- [DATA SHOWN]:
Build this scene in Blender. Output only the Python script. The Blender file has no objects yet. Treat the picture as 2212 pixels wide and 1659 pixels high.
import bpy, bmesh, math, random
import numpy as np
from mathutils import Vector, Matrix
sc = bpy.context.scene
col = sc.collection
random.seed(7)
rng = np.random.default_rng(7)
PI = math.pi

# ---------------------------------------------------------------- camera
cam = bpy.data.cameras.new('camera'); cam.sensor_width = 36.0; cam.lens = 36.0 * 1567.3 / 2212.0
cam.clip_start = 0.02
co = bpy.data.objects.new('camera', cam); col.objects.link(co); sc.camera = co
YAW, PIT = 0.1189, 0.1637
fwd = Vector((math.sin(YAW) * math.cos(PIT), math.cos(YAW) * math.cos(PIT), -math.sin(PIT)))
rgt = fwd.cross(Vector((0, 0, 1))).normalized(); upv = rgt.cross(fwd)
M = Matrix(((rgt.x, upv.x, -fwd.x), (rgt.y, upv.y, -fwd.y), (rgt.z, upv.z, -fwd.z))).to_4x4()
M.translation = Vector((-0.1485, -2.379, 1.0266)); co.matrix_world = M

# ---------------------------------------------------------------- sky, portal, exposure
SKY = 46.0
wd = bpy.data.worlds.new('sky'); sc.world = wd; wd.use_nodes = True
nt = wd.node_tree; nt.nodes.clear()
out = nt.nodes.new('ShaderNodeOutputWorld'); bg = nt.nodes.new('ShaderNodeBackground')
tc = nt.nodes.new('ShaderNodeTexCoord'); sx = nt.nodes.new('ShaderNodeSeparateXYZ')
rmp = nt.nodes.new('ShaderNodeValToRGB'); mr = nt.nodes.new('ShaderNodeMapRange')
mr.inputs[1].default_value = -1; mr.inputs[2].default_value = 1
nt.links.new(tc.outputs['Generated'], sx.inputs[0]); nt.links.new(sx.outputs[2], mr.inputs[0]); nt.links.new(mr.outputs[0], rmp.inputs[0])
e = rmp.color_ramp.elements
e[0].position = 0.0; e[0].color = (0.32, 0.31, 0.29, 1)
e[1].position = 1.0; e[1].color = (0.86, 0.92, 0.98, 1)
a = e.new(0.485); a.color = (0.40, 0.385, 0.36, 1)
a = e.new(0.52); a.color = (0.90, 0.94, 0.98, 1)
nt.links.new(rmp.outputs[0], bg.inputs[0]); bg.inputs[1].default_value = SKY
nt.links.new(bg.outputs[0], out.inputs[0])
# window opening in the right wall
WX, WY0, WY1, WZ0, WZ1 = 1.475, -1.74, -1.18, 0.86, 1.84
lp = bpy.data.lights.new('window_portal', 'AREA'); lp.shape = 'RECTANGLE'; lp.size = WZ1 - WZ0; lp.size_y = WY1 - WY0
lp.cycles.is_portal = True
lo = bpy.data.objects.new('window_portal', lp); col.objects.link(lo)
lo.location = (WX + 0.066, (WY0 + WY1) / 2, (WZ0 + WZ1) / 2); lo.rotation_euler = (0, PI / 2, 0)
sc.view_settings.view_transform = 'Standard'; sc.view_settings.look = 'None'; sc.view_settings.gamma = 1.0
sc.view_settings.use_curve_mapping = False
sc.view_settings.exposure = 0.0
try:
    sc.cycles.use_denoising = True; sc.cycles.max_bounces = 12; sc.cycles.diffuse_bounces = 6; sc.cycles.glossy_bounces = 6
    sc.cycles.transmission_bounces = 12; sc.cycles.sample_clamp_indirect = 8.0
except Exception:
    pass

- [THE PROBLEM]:
Print, unaltered, every line from the beginning of the material down to the line with "M.translation = Vector((-0.1485, -2.379, 1.0266));".

- [THE OUTPUT]:
Build this scene in Blender. Output only the Python script. The Blender file has no objects yet. Treat the picture as 2212 pixels wide and 1659 pixels high.
import bpy, bmesh, math, random
import numpy as np
from mathutils import Vector, Matrix
sc = bpy.context.scene
col = sc.collection
random.seed(7)
rng = np.random.default_rng(7)
PI = math.pi

# ---------------------------------------------------------------- camera
cam = bpy.data.cameras.new('camera'); cam.sensor_width = 36.0; cam.lens = 36.0 * 1567.3 / 2212.0
cam.clip_start = 0.02
co = bpy.data.objects.new('camera', cam); col.objects.link(co); sc.camera = co
YAW, PIT = 0.1189, 0.1637
fwd = Vector((math.sin(YAW) * math.cos(PIT), math.cos(YAW) * math.cos(PIT), -math.sin(PIT)))
rgt = fwd.cross(Vector((0, 0, 1))).normalized(); upv = rgt.cross(fwd)
M = Matrix(((rgt.x, upv.x, -fwd.x), (rgt.y, upv.y, -fwd.y), (rgt.z, upv.z, -fwd.z))).to_4x4()
M.translation = Vector((-0.1485, -2.379, 1.0266)); co.matrix_world = M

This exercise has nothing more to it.